EU ‘must shut all coal plants by 2030’ to meet climate pledges – new study

15 February 2017


The European Union will overshoot its Paris climate change pledges collectively by a huge margin unless its coal emissions are completely phased out within 15 years, a stress test of the industry has found.
A report by the think tank Climate Analytics finds that if Europe’s 300 coal plants run to the end of their design lifespans the EU nations will exceed their carbon budget for coal by 85%. If they want to avoid that the EU nations must stop using coal for electricity generation by 2030.
Coal use is falling by about 1% a year in Europe but still generates a quarter of the continent’s power and a fifth of its greenhouse gas emissions.
“Not only would existing coal plants exceed the EU’s emissions budget, but the 11 planned and announced plants would raise EU emissions to almost twice the levels required to keep warming to the Paris agreement’s long term temperature goal,” said Dr Michiel Schaeffer, Climate Analytics science director.
The report will feed into a review of the EU’s Paris targets next year, which could see the bloc’s planned emissions cuts raised significantly, in line with an aspirational 1.5°C goal agreed in Paris.
Coal plants will have to be shut down across the entire planet by 2050 to prevent dangerous warming, the study says. The reality though is that some key emitters will face severe problems meeting climate goals. Although China is planning to mothball its coal industry by 2040, new US president Trump has promised a coal renaissance in the USA. In Europe Germany and Poland are responsible for more than half of the EU’s coal emissions and will face the greatest challenges. Germany is postponing its coal phase-out plans until after elections later this year.

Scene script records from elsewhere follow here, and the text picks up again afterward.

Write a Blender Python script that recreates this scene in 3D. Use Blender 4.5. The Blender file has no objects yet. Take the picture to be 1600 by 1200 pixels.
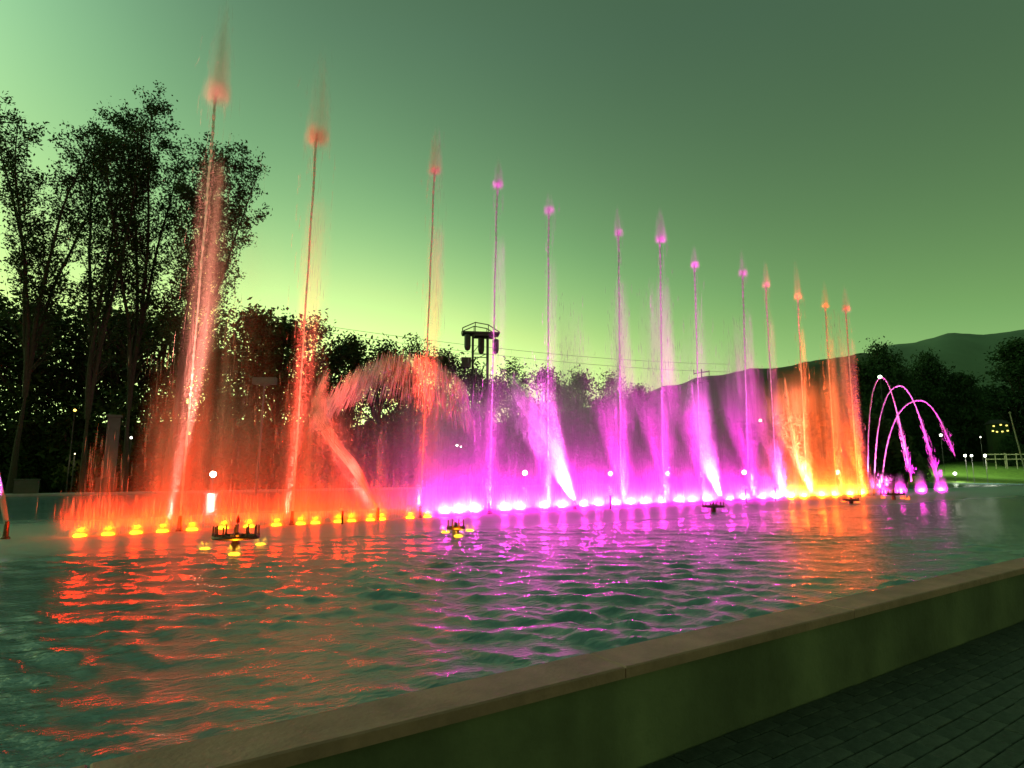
import bpy, math, random
import numpy as np
from mathutils import Vector, Matrix
rnd = random.Random(7)
npr = np.random.RandomState(11)
sc = bpy.context.scene
COL = sc.collection

# ------------------------------------------------------------------ camera, world, exposure
EYE = 1.6
FPX = 925.0
PITCH = math.atan(135 / 925)
CP, SP = math.cos(PITCH), math.sin(PITCH)
cam_d = bpy.data.cameras.new('camera')
cam_d.lens = 36 * FPX / 1600
cam_d.sensor_width = 36
cam_d.clip_start = 0.05
cam_d.clip_end = 9000
cam = bpy.data.objects.new('camera', cam_d)
COL.objects.link(cam)
cam.location = (0, 0, EYE)
cam.rotation_euler = (math.pi / 2 + PITCH, 0, 0)
sc.camera = cam

world = bpy.data.worlds.new("World")
sc.world = world
world.use_nodes = True
SKY_STRENGTH = 1.0


def build_sky():
    nt = world.node_tree
    N, L = nt.nodes, nt.links
    bg = N['Background']
    tc = N.new('ShaderNodeTexCoord')
    sep = N.new('ShaderNodeSeparateXYZ')
    L.new(tc.outputs['Generated'], sep.inputs[0])

    def m(op, a, b=None, c=None, clamp=False):
        n = N.new('ShaderNodeMath')
        n.operation = op
        n.use_clamp = clamp
        for i, v in enumerate((a, b, c)):
            if v is None:
                continue
            if isinstance(v, (int, float)):
                n.inputs[i].default_value = v
            else:
                L.new(v, n.inputs[i])
        return n.outputs[0]
    az = m('MULTIPLY', m('ARCTAN2', sep.outputs[0], sep.outputs[1]), 57.2958)
    el = m('MAXIMUM', m('MULTIPLY', m('ARCSINE', sep.outputs[2]), 57.2958), 0.0)
    eh = m('EXPONENT', m('DIVIDE', el, -10.0))
    da = m('DIVIDE', m('ADD', az, 20.0), 30.0)
    w = m('MULTIPLY_ADD', m('EXPONENT', m('MULTIPLY', m('MULTIPLY', da, da), -1.0)), 3.3, 0.9)
    # afterglow high on the left
    ga = m('DIVIDE', m('ADD', az, 80.0), 30.0)
    ge = m('DIVIDE', m('SUBTRACT', el, 25.0), 26.0)
    g2 = m('EXPONENT', m('MULTIPLY', m('ADD', m('MULTIPLY', ga, ga), m('MULTIPLY', ge, ge)), -1.0))
    G = m('ADD', m('MULTIPLY_ADD', m('MULTIPLY', eh, w), 1.0, 0.107), m('MULTIPLY', g2, 2.0))
    # faint uneven veil so the gradient is not perfectly clean
    nz = N.new('ShaderNodeTexNoise')
    nz.inputs['Scale'].default_value = 2.2
    nz.inputs['Detail'].default_value = 3
    L.new(tc.outputs['Generated'], nz.inputs['Vector'])
    G = m('MULTIPLY', G, m('MULTIPLY_ADD', nz.outputs[0], 0.16, 0.92))
    low = m('SUBTRACT', 1.0, m('DIVIDE', m('SUBTRACT', el, 13.0), 25.0), clamp=True)
    rg = m('MULTIPLY_ADD', m('MULTIPLY', m('MULTIPLY', m('SUBTRACT', G, 0.4), 2.0, clamp=True), low), 0.21, 0.49)
    bgc = m('MULTIPLY_ADD', low, -0.24, 0.57)
    comb = N.new('ShaderNodeCombineXYZ')
    L.new(m('MULTIPLY', G, rg), comb.inputs[0])
    L.new(G, comb.inputs[1])
    L.new(m('MULTIPLY', G, bgc), comb.inputs[2])
    L.new(comb.outputs[0], bg.inputs['Color'])
    bg.inputs['Strength'].default_value = SKY_STRENGTH


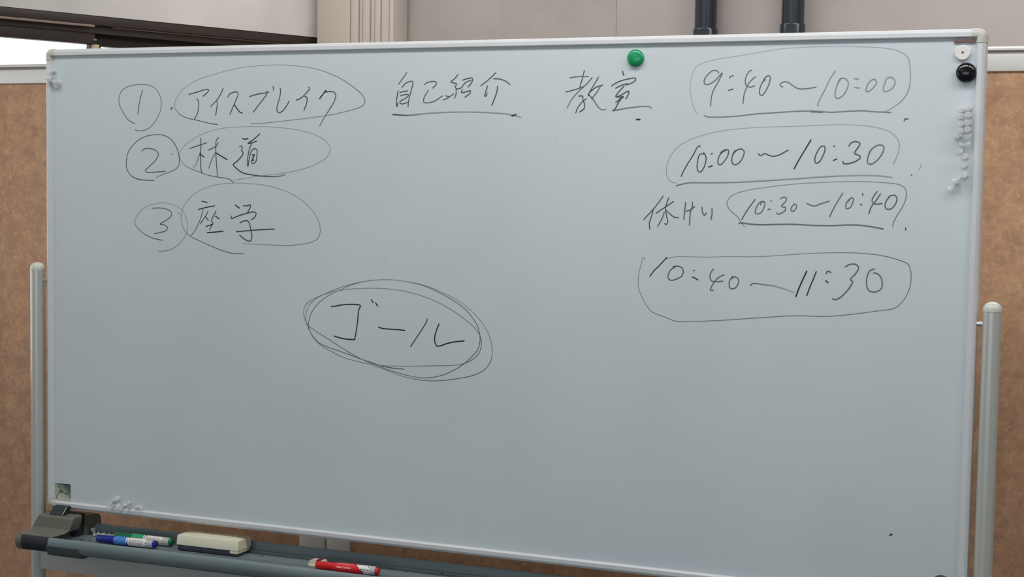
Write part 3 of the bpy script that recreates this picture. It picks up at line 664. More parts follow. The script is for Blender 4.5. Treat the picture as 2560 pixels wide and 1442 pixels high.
def writing(name, label, strokes, parent):
    V, F, K = [], [], []
    for si, (w, D, flat) in enumerate(strokes):
        P = [Vector((flat[i], flat[i + 1])) for i in range(0, len(flat), 2)]
        C = catmull(P)
        y = -0.00015 - 0.000025 * si
        hw = w * (0.42 if name == 'ink_ring' else 0.46)
        base = len(V)
        pts = [c[0] for c in C]
        t0 = (pts[1] - pts[0]).normalized(); t1 = (pts[-1] - pts[-2]).normalized()
        # rounded ends: shrink the width over the last half width
        seq = [(pts[0] - t0 * hw * .7, .45, 0)] + [(p, 1.0, t) for p, t in C] + [(pts[-1] + t1 * hw * .7, .45, 1)]
        for i, (p, s, t) in enumerate(seq):
            a = seq[max(i - 1, 0)][0]; b = seq[min(i + 1, len(seq) - 1)][0]
            d = (b - a); d = d.normalized() if d.length > 1e-6 else Vector((1, 0))
            nrm = Vector((-d.y, d.x)) * hw * s
            for q in (p + nrm, p - nrm):
                V.append((q.x / 1000, y - 0.00002 * t, ZB + q.y / 1000)); K.append(dens_at(D, t))
            if i: F.append((base + 2 * i - 2, base + 2 * i - 1, base + 2 * i + 1, base + 2 * i))
    me = bpy.data.meshes.new(name); me.from_pydata(V, [], F)
    at = me.attributes.new('ink', 'FLOAT', 'POINT'); at.data.foreach_set('value', K)
    o = new_obj(name, me, M_ink, parent); o['label'] = label
    return o
for nm, lb, st in WRITING: writing(nm, lb, st, panel)
# dried ink specks
V, F, K = [], [], []
rs = random.Random(4)
for (x, z, r) in SPECKS:
    b = len(V); n = 7
    for k in range(n):
        a = 2 * math.pi * k / n
        rr = r * .8 * rs.uniform(.6, 1.2)
        V.append(((x + rr * math.cos(a)) / 1000, -0.0002, ZB + (z + rr * math.sin(a)) / 1000)); K.append(0.95 if r > 1.5 else 0.55)
    F.append(tuple(range(b, b + n)))
me = bpy.data.meshes.new('ink_specks'); me.from_pydata(V, [], F)
at = me.attributes.new('ink', 'FLOAT', 'POINT'); at.data.foreach_set('value', K)
o = new_obj('ink_specks', me, M_ink, panel); tag(o, kind='stuff')

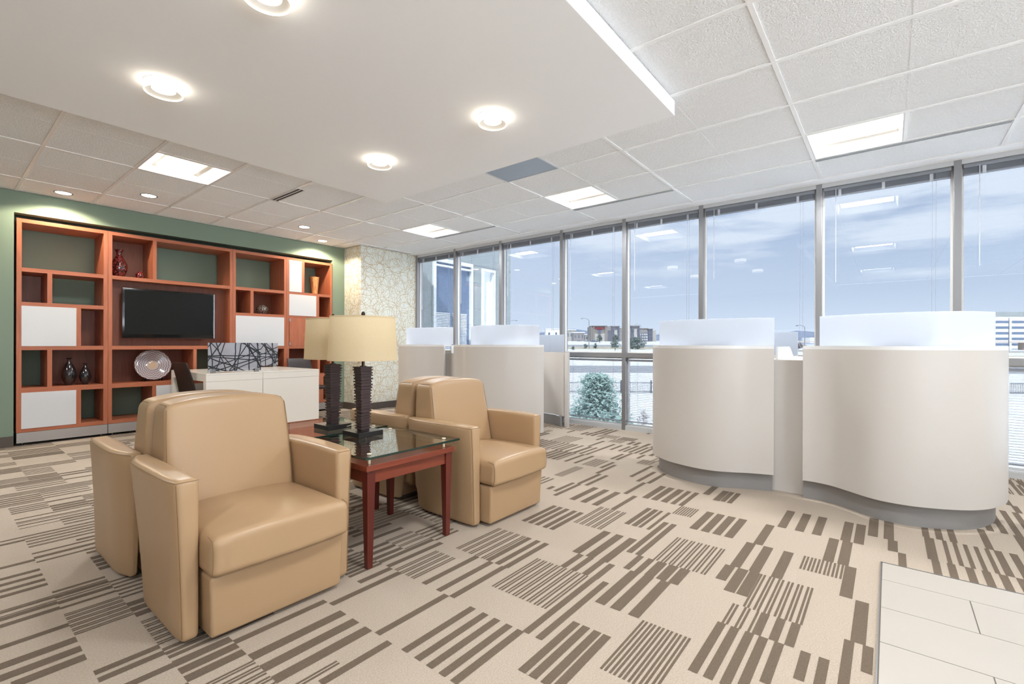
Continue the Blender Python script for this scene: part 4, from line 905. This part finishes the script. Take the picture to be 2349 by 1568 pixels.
# ------------------------------------------------------------------ workstations with curved panels
def workstation(dy, lab):
    r = root('workstation', (4.0, .573 + dy, 0), lab, 'workstation', 'white curved workstations along the windows'); OX, OY = 4.0, .573
    def P(pts, n=6): return [Vector((p[0] - OX, p[1] - OY)) for p in cat([(a, b_, 0) for a, b_ in pts], n)]
    Lp = [(3.912, .664), (3.858, .818), (3.802, .921), (3.760, 1.028), (3.754, 1.150), (3.784, 1.288), (3.852, 1.448), (4.00, 1.610), (4.18, 1.685), (4.30, 1.705)]
    Rp = [(3.893, .480), (3.893, .400), (3.860, .302), (3.790, .206), (3.722, .117), (3.685, .034), (3.676, -.084), (3.706, -.197), (3.760, -.309), (3.830, -.400), (3.940, -.480), (4.09, -.548), (4.22, -.578)]
    for nm, pts, sgn, lb in (('L', Lp, -1, 'left curved panel'), ('R', Rp, 1, 'right curved panel')):
        c_ = P(pts)
        b = B(); strip(b, c_, sgn * .032, .135, 1.062); pn = mk('curved_panel', b, 'laminate_white', r, 40)
        b = B(); strip(b, c_, sgn * .20, 1.062, 1.085); mk('ledge', b, 'laminate_cap', r, 40)
        bs = offset(c_, sgn * .055)
        b = B(); strip(b, bs, sgn * .03, .0, .134); mk('kick_base', b, 'metal_base', r, 40)
    # spine between the two halves, running to the windows
    b = B(); box(b, .008, 1.45, -.140, .170, 0, .98, 0, .002); mk('spine', b, 'laminate_white', r)
    # wave-edged side cheek on the spine
    prof = [(.03, .981), (.03, 1.078)] + [(.55 + .30 * k / 12, .981 + .097 * (.5 + .5 * math.cos(PI * k / 12))) for k in range(13)]
    b = B(); n = len(prof)
    A_ = [b.verts.new((x, .086, z)) for x, z in prof]; C_ = [b.verts.new((x, .098, z)) for x, z in prof]
    b.faces.new(A_); b.faces.new(C_[::-1])
    for i in range(n): j = (i + 1) % n; b.faces.new((A_[i], A_[j], C_[j], C_[i]))
    mk('wave_cheek', b, 'laminate_cap', r)
    # frosted screens standing on the ledges
    Ls = [(4.09, .692), (4.02, .85), (3.975, 1.09), (4.0, 1.35), (4.10, 1.60)]; Rs = [(4.10, .40), (3.965, .20), (3.90, -.03), (3.895, -.20), (3.97, -.36), (4.13, -.49), (4.22, -.52)]
    for pts, sgn in ((Ls, -1), (Rs, 1)):
        b = B(); strip(b, P(pts, 8), sgn * .006, 1.0855, 1.30); mk('frosted_screen', b, 'frosted', r, 40)
    # low rear panels next to the windows, with slimmer screens and end boards
    for sg in (1, -1):
        pts = [(5.345, .573 - sg * .705), (5.38, .573 - sg * .63), (5.43, .573 - sg * .527), (5.463, .573 - sg * .393), (5.47, .573 - sg * .25), (5.46, .573 - sg * .14)]
        c_ = P(pts)
        b = B(); strip(b, c_, sg * .026, .135, .985); mk('rear_panel', b, 'laminate_white', r, 40)
        b = B(); strip(b, offset(c_, sg * .04), sg * .02, .0, .134); mk('kick_base', b, 'metal_base', r, 40)
        b = B(); strip(b, offset(c_, sg * .008), sg * .006, .986, 1.222); mk('frosted_screen', b, 'frosted', r, 40)
        b = B(); y_ = -sg * .738; box(b, 1.322, 1.372, y_ - .03, y_ + .02, 0, .985, 0, .002); mk('end_board', b, 'laminate_white', r)
        # worktop inside the curve
        b = B(); ya, yb = sorted((sg * -.142, sg * -.50)); box(b, .30, .80, ya, yb, .71, .735, 0, .002); mk('worktop', b, 'laminate_cap', r)
    r.location = (OX, OY + dy, 0)
    return r
workstation(0, 'large white curved workstation with frosted screens at right, nearest the camera')
workstation(3.51, 'white curved workstation with frosted screens farther back, behind the armchairs')
# ==EXTERIOR==
# the place outside is laid out in a street frame: depth d along the view axis of the lobby, lateral r to its right
mat('snow_ground', srgb(214, 214, 212), .9, noise=(.35, .12))
mat('dry_grass', srgb(176, 168, 146), .95, noise=(2.5, .25))
mat('asphalt', srgb(150, 152, 156), .9, noise=(.8, .08))
mat('concrete', srgb(152, 158, 158), .9, noise=(26, .14), bump=(60, .3, .004))
mat('ext_white', srgb(226, 228, 228), .6)
mat('ext_glass', srgb(120, 136, 160), .08, spec=.8, metal=.3)
mat('ext_glass_dark', srgb(84, 98, 120), .1, spec=.8)
mat('stucco_beige', srgb(140, 136, 136), .9); mat('stucco_light', srgb(168, 164, 158), .9); mat('stone_grey', srgb(100, 102, 112), .9, noise=(.8, .15)); mat('stucco_tan', srgb(130, 124, 120), .9)
mat('sign_red', srgb(140, 46, 66), .5); mat('pole_grey', srgb(128, 134, 142), .5, metal=.3); mat('iron_dark', srgb(70, 76, 88), .6)
mat('needle', srgb(146, 170, 162), .8, noise=(4, .4)); mat('needle_far', srgb(106, 120, 116), .9, noise=(.8, .2)); mat('bark', srgb(96, 84, 76), .9)
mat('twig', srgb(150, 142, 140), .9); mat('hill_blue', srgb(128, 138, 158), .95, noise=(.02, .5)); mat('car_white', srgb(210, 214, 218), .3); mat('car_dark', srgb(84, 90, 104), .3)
mat('overpass', srgb(190, 180, 172), .9)
def W(r, d): return (d * _c + r * _s, d * _s - r * _c)
PF = [(7, -5.6), (25, -4.9), (36, -3.7), (42, -3.0), (60, -2.5), (85, -1.75), (100, -.95), (130, -.2), (200, .95), (320, 3.2), (600, 6), (1000, 9)]
def zg(d, r=0):
    for (a, za), (b_, zb) in zip(PF, PF[1:]):
        if d <= b_:
            z = za + (zb - za) * (d - a) / (b_ - a); break
    else: z = PF[-1][1]
    k = max(0, min(1, (r / max(d, 1) - .35) / .3)) * max(0, min(1, (d - 60) / 120))
    return z * (1 - k) + k * (-1.4)
b = B(); ds = [7, 12, 18, 25, 30, 36, 39, 42, 50, 60, 72, 85, 92, 100, 115, 130, 160, 200, 260, 320, 450, 600, 1000]; V = []
for d in ds: V.append([b.verts.new((*W((-1.0 + 3.2 * k / 40) * d, d), zg(d, (-1.0 + 3.2 * k / 40) * d))) for k in range(41)])
for i in range(len(ds) - 1):
    for k in range(40):
        dm = ds[i]; mi = 2 if 60 <= dm < 72 or 160 <= dm < 200 else (1 if dm in (92, 130) else 0)
        b.faces.new((V[i][k], V[i + 1][k], V[i + 1][k + 1], V[i][k + 1])).material_index = mi
g = mk('terrain', b, ['snow_ground', 'dry_grass', 'asphalt'], smooth=50); g['kind'] = 'structure'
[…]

Poland, which is preparing a legal challenge to the EU’s climate policy, argues that it can plant trees to offset coal emissions, and one day apply experimental carbon capture and storage technology (CCS).
The UK has Europe’s third highest capacity for coal, but has recently recommitted to a coal phase-out by 2025. However environmentalists fear that capacity payments to seven coal plants worth £453m over the next four years could undermine that deadline.